◆ STATED PROBLEM: Copy out the entries exactly, from the first line to the last.

◆ DATA PROVIDED:
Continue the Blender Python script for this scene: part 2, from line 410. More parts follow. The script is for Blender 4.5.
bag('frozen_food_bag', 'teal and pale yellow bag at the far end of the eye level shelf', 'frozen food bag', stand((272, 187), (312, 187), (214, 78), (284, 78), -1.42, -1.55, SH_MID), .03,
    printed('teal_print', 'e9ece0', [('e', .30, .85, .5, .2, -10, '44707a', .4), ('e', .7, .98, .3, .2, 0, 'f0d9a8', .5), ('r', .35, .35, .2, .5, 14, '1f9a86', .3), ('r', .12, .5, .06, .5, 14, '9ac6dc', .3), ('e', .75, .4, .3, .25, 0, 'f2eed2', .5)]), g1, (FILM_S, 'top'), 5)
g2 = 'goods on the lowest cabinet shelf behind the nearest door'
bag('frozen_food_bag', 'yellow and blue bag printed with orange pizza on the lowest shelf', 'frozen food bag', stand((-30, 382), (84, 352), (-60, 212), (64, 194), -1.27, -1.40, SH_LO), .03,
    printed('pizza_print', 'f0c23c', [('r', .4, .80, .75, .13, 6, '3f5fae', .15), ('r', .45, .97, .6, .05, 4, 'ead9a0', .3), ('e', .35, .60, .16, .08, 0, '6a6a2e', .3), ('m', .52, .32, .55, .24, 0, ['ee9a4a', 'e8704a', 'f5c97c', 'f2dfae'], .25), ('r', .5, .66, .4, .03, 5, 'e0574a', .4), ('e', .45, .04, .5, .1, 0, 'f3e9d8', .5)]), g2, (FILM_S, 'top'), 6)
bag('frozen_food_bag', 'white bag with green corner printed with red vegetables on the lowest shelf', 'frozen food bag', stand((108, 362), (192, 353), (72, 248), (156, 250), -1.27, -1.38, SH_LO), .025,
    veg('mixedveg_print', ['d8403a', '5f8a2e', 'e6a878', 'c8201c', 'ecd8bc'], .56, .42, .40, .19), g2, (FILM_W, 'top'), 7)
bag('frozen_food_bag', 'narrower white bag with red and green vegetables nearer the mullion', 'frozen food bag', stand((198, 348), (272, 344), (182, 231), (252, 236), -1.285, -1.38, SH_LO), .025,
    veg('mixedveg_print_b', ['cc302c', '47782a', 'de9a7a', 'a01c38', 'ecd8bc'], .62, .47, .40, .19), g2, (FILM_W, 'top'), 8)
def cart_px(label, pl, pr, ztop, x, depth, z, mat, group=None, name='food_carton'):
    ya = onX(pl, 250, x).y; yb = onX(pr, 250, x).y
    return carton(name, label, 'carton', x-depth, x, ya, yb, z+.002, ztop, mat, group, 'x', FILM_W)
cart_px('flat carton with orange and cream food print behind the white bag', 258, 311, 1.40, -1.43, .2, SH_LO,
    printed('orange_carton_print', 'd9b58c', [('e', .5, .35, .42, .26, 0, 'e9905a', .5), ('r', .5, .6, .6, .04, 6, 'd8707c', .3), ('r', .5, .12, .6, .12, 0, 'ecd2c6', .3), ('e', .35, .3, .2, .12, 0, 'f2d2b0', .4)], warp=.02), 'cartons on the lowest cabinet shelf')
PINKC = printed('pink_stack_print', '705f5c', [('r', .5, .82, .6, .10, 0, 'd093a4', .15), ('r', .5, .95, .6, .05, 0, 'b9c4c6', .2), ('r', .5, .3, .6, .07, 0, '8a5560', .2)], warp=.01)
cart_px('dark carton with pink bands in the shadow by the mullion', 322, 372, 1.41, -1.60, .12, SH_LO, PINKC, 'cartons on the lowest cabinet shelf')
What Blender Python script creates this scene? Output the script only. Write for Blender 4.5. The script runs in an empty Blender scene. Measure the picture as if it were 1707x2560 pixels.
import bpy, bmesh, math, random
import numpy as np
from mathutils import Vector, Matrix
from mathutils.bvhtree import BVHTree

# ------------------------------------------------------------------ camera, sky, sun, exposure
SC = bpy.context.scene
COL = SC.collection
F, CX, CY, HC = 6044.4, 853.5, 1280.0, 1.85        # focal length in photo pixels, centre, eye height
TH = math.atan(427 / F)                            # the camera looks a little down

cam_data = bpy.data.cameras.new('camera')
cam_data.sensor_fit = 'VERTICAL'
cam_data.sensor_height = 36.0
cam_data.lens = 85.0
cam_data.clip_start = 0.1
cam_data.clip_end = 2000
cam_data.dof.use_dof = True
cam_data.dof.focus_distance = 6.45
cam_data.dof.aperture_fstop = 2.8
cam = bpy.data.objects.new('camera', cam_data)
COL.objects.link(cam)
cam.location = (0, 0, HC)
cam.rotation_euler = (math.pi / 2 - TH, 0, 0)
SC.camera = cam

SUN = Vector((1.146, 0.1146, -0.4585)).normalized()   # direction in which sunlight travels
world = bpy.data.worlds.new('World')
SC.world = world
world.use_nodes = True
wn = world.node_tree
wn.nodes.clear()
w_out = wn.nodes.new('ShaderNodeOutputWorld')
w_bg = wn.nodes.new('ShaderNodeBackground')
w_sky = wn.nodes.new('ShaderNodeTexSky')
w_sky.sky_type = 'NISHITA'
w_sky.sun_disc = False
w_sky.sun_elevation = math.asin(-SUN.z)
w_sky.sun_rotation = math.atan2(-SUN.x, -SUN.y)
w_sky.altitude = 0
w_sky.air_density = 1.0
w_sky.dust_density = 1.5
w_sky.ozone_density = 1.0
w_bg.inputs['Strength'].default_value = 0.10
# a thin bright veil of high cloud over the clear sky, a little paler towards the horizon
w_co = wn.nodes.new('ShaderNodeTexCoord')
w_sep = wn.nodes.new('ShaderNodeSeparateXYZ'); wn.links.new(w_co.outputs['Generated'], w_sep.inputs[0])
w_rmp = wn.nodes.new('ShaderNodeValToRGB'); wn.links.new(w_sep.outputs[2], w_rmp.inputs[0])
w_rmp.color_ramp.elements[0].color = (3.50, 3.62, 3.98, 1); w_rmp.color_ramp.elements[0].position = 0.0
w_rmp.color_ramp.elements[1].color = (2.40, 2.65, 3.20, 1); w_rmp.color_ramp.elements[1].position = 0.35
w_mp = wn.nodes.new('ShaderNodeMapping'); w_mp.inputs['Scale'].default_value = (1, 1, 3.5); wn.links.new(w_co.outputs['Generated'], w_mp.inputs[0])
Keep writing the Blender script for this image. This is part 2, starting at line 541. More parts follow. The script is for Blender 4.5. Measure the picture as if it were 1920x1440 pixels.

◆ EXERCISE OUTPUT:
Continue the Blender Python script for this scene: part 2, from line 410. More parts follow. The script is for Blender 4.5.
bag('frozen_food_bag', 'teal and pale yellow bag at the far end of the eye level shelf', 'frozen food bag', stand((272, 187), (312, 187), (214, 78), (284, 78), -1.42, -1.55, SH_MID), .03,
    printed('teal_print', 'e9ece0', [('e', .30, .85, .5, .2, -10, '44707a', .4), ('e', .7, .98, .3, .2, 0, 'f0d9a8', .5), ('r', .35, .35, .2, .5, 14, '1f9a86', .3), ('r', .12, .5, .06, .5, 14, '9ac6dc', .3), ('e', .75, .4, .3, .25, 0, 'f2eed2', .5)]), g1, (FILM_S, 'top'), 5)
g2 = 'goods on the lowest cabinet shelf behind the nearest door'
bag('frozen_food_bag', 'yellow and blue bag printed with orange pizza on the lowest shelf', 'frozen food bag', stand((-30, 382), (84, 352), (-60, 212), (64, 194), -1.27, -1.40, SH_LO), .03,
    printed('pizza_print', 'f0c23c', [('r', .4, .80, .75, .13, 6, '3f5fae', .15), ('r', .45, .97, .6, .05, 4, 'ead9a0', .3), ('e', .35, .60, .16, .08, 0, '6a6a2e', .3), ('m', .52, .32, .55, .24, 0, ['ee9a4a', 'e8704a', 'f5c97c', 'f2dfae'], .25), ('r', .5, .66, .4, .03, 5, 'e0574a', .4), ('e', .45, .04, .5, .1, 0, 'f3e9d8', .5)]), g2, (FILM_S, 'top'), 6)
bag('frozen_food_bag', 'white bag with green corner printed with red vegetables on the lowest shelf', 'frozen food bag', stand((108, 362), (192, 353), (72, 248), (156, 250), -1.27, -1.38, SH_LO), .025,
    veg('mixedveg_print', ['d8403a', '5f8a2e', 'e6a878', 'c8201c', 'ecd8bc'], .56, .42, .40, .19), g2, (FILM_W, 'top'), 7)
bag('frozen_food_bag', 'narrower white bag with red and green vegetables nearer the mullion', 'frozen food bag', stand((198, 348), (272, 344), (182, 231), (252, 236), -1.285, -1.38, SH_LO), .025,
    veg('mixedveg_print_b', ['cc302c', '47782a', 'de9a7a', 'a01c38', 'ecd8bc'], .62, .47, .40, .19), g2, (FILM_W, 'top'), 8)
def cart_px(label, pl, pr, ztop, x, depth, z, mat, group=None, name='food_carton'):
    ya = onX(pl, 250, x).y; yb = onX(pr, 250, x).y
    return carton(name, label, 'carton', x-depth, x, ya, yb, z+.002, ztop, mat, group, 'x', FILM_W)
cart_px('flat carton with orange and cream food print behind the white bag', 258, 311, 1.40, -1.43, .2, SH_LO,
    printed('orange_carton_print', 'd9b58c', [('e', .5, .35, .42, .26, 0, 'e9905a', .5), ('r', .5, .6, .6, .04, 6, 'd8707c', .3), ('r', .5, .12, .6, .12, 0, 'ecd2c6', .3), ('e', .35, .3, .2, .12, 0, 'f2d2b0', .4)], warp=.02), 'cartons on the lowest cabinet shelf')
PINKC = printed('pink_stack_print', '705f5c', [('r', .5, .82, .6, .10, 0, 'd093a4', .15), ('r', .5, .95, .6, .05, 0, 'b9c4c6', .2), ('r', .5, .3, .6, .07, 0, '8a5560', .2)], warp=.01)
cart_px('dark carton with pink bands in the shadow by the mullion', 322, 372, 1.41, -1.60, .12, SH_LO, PINKC, 'cartons on the lowest cabinet shelf')
What Blender Python script creates this scene? Output the script only. Write for Blender 4.5. The script runs in an empty Blender scene. Measure the picture as if it were 1707x2560 pixels.
import bpy, bmesh, math, random
import numpy as np
from mathutils import Vector, Matrix
from mathutils.bvhtree import BVHTree

# ------------------------------------------------------------------ camera, sky, sun, exposure
SC = bpy.context.scene
COL = SC.collection
F, CX, CY, HC = 6044.4, 853.5, 1280.0, 1.85        # focal length in photo pixels, centre, eye height
TH = math.atan(427 / F)                            # the camera looks a little down

cam_data = bpy.data.cameras.new('camera')
cam_data.sensor_fit = 'VERTICAL'
cam_data.sensor_height = 36.0
cam_data.lens = 85.0
cam_data.clip_start = 0.1
cam_data.clip_end = 2000
cam_data.dof.use_dof = True
cam_data.dof.focus_distance = 6.45
cam_data.dof.aperture_fstop = 2.8
cam = bpy.data.objects.new('camera', cam_data)
COL.objects.link(cam)
cam.location = (0, 0, HC)
cam.rotation_euler = (math.pi / 2 - TH, 0, 0)
SC.camera = cam

SUN = Vector((1.146, 0.1146, -0.4585)).normalized()   # direction in which sunlight travels
world = bpy.data.worlds.new('World')
SC.world = world
world.use_nodes = True
wn = world.node_tree
wn.nodes.clear()
w_out = wn.nodes.new('ShaderNodeOutputWorld')
w_bg = wn.nodes.new('ShaderNodeBackground')
w_sky = wn.nodes.new('ShaderNodeTexSky')
w_sky.sky_type = 'NISHITA'
w_sky.sun_disc = False
w_sky.sun_elevation = math.asin(-SUN.z)
w_sky.sun_rotation = math.atan2(-SUN.x, -SUN.y)
w_sky.altitude = 0
w_sky.air_density = 1.0
w_sky.dust_density = 1.5
w_sky.ozone_density = 1.0
w_bg.inputs['Strength'].default_value = 0.10
# a thin bright veil of high cloud over the clear sky, a little paler towards the horizon
w_co = wn.nodes.new('ShaderNodeTexCoord')
w_sep = wn.nodes.new('ShaderNodeSeparateXYZ'); wn.links.new(w_co.outputs['Generated'], w_sep.inputs[0])
w_rmp = wn.nodes.new('ShaderNodeValToRGB'); wn.links.new(w_sep.outputs[2], w_rmp.inputs[0])
w_rmp.color_ramp.elements[0].color = (3.50, 3.62, 3.98, 1); w_rmp.color_ramp.elements[0].position = 0.0
w_rmp.color_ramp.elements[1].color = (2.40, 2.65, 3.20, 1); w_rmp.color_ramp.elements[1].position = 0.35
w_mp = wn.nodes.new('ShaderNodeMapping'); w_mp.inputs['Scale'].default_value = (1, 1, 3.5); wn.links.new(w_co.outputs['Generated'], w_mp.inputs[0])
Keep writing the Blender script for this image. This is part 2, starting at line 541. More parts follow. The script is for Blender 4.5. Measure the picture as if it were 1920x1440 pixels.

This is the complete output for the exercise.